Work to be completed = Your task is to output the data exactly as it stands.

Data segment =
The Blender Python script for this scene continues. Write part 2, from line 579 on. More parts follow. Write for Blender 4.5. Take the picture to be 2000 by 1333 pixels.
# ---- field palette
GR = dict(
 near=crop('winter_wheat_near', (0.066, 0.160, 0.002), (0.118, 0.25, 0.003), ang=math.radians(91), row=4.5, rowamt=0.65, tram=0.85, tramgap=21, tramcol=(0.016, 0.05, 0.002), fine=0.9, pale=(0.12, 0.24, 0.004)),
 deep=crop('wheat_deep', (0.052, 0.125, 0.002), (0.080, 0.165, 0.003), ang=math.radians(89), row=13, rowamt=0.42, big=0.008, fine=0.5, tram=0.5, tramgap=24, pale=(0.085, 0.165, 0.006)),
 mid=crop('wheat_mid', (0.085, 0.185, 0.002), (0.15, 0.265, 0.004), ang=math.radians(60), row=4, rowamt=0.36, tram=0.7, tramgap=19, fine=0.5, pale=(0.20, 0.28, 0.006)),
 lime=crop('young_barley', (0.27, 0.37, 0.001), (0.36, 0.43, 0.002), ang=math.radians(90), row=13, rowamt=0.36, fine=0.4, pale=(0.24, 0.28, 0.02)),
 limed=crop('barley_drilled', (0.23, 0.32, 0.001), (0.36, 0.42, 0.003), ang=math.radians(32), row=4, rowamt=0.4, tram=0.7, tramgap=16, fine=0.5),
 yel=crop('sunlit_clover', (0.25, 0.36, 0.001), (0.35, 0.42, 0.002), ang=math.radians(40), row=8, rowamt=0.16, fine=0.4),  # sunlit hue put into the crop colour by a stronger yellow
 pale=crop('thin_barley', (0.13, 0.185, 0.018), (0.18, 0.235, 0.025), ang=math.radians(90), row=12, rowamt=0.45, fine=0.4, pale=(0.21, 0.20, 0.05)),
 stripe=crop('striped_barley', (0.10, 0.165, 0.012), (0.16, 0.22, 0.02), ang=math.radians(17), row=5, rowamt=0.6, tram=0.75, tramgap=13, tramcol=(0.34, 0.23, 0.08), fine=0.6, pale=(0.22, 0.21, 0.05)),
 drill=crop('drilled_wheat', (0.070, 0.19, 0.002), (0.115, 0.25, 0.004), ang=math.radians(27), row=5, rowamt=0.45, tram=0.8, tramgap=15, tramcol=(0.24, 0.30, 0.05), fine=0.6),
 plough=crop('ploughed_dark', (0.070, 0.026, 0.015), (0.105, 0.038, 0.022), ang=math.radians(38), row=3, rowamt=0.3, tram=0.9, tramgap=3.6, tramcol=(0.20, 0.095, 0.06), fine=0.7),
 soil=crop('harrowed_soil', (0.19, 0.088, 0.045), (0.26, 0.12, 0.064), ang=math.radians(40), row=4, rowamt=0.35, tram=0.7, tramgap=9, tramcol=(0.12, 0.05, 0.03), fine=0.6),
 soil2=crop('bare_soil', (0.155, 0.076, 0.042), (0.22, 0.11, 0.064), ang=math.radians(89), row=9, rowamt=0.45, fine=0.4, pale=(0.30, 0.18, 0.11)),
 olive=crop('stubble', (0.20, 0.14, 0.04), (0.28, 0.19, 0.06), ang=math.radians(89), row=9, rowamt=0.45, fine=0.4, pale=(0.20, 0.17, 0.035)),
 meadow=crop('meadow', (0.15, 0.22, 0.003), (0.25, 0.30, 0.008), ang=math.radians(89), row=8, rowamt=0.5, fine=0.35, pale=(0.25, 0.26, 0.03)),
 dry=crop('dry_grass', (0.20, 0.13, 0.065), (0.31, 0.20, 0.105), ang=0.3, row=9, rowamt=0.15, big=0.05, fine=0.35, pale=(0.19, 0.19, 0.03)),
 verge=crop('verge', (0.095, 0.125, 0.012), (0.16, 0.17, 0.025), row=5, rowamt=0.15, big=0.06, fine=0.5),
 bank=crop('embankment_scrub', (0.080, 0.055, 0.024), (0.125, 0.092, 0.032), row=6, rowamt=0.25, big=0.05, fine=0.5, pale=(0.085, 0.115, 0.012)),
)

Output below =
The Blender Python script for this scene continues. Write part 2, from line 579 on. More parts follow. Write for Blender 4.5. Take the picture to be 2000 by 1333 pixels.
# ---- field palette
GR = dict(
 near=crop('winter_wheat_near', (0.066, 0.160, 0.002), (0.118, 0.25, 0.003), ang=math.radians(91), row=4.5, rowamt=0.65, tram=0.85, tramgap=21, tramcol=(0.016, 0.05, 0.002), fine=0.9, pale=(0.12, 0.24, 0.004)),
 deep=crop('wheat_deep', (0.052, 0.125, 0.002), (0.080, 0.165, 0.003), ang=math.radians(89), row=13, rowamt=0.42, big=0.008, fine=0.5, tram=0.5, tramgap=24, pale=(0.085, 0.165, 0.006)),
 mid=crop('wheat_mid', (0.085, 0.185, 0.002), (0.15, 0.265, 0.004), ang=math.radians(60), row=4, rowamt=0.36, tram=0.7, tramgap=19, fine=0.5, pale=(0.20, 0.28, 0.006)),
 lime=crop('young_barley', (0.27, 0.37, 0.001), (0.36, 0.43, 0.002), ang=math.radians(90), row=13, rowamt=0.36, fine=0.4, pale=(0.24, 0.28, 0.02)),
 limed=crop('barley_drilled', (0.23, 0.32, 0.001), (0.36, 0.42, 0.003), ang=math.radians(32), row=4, rowamt=0.4, tram=0.7, tramgap=16, fine=0.5),
 yel=crop('sunlit_clover', (0.25, 0.36, 0.001), (0.35, 0.42, 0.002), ang=math.radians(40), row=8, rowamt=0.16, fine=0.4),  # sunlit hue put into the crop colour by a stronger yellow
 pale=crop('thin_barley', (0.13, 0.185, 0.018), (0.18, 0.235, 0.025), ang=math.radians(90), row=12, rowamt=0.45, fine=0.4, pale=(0.21, 0.20, 0.05)),
 stripe=crop('striped_barley', (0.10, 0.165, 0.012), (0.16, 0.22, 0.02), ang=math.radians(17), row=5, rowamt=0.6, tram=0.75, tramgap=13, tramcol=(0.34, 0.23, 0.08), fine=0.6, pale=(0.22, 0.21, 0.05)),
 drill=crop('drilled_wheat', (0.070, 0.19, 0.002), (0.115, 0.25, 0.004), ang=math.radians(27), row=5, rowamt=0.45, tram=0.8, tramgap=15, tramcol=(0.24, 0.30, 0.05), fine=0.6),
 plough=crop('ploughed_dark', (0.070, 0.026, 0.015), (0.105, 0.038, 0.022), ang=math.radians(38), row=3, rowamt=0.3, tram=0.9, tramgap=3.6, tramcol=(0.20, 0.095, 0.06), fine=0.7),
 soil=crop('harrowed_soil', (0.19, 0.088, 0.045), (0.26, 0.12, 0.064), ang=math.radians(40), row=4, rowamt=0.35, tram=0.7, tramgap=9, tramcol=(0.12, 0.05, 0.03), fine=0.6),
 soil2=crop('bare_soil', (0.155, 0.076, 0.042), (0.22, 0.11, 0.064), ang=math.radians(89), row=9, rowamt=0.45, fine=0.4, pale=(0.30, 0.18, 0.11)),
 olive=crop('stubble', (0.20, 0.14, 0.04), (0.28, 0.19, 0.06), ang=math.radians(89), row=9, rowamt=0.45, fine=0.4, pale=(0.20, 0.17, 0.035)),
 meadow=crop('meadow', (0.15, 0.22, 0.003), (0.25, 0.30, 0.008), ang=math.radians(89), row=8, rowamt=0.5, fine=0.35, pale=(0.25, 0.26, 0.03)),
 dry=crop('dry_grass', (0.20, 0.13, 0.065), (0.31, 0.20, 0.105), ang=0.3, row=9, rowamt=0.15, big=0.05, fine=0.35, pale=(0.19, 0.19, 0.03)),
 verge=crop('verge', (0.095, 0.125, 0.012), (0.16, 0.17, 0.025), row=5, rowamt=0.15, big=0.06, fine=0.5),
 bank=crop('embankment_scrub', (0.080, 0.055, 0.024), (0.125, 0.092, 0.032), row=6, rowamt=0.25, big=0.05, fine=0.5, pale=(0.085, 0.115, 0.012)),
)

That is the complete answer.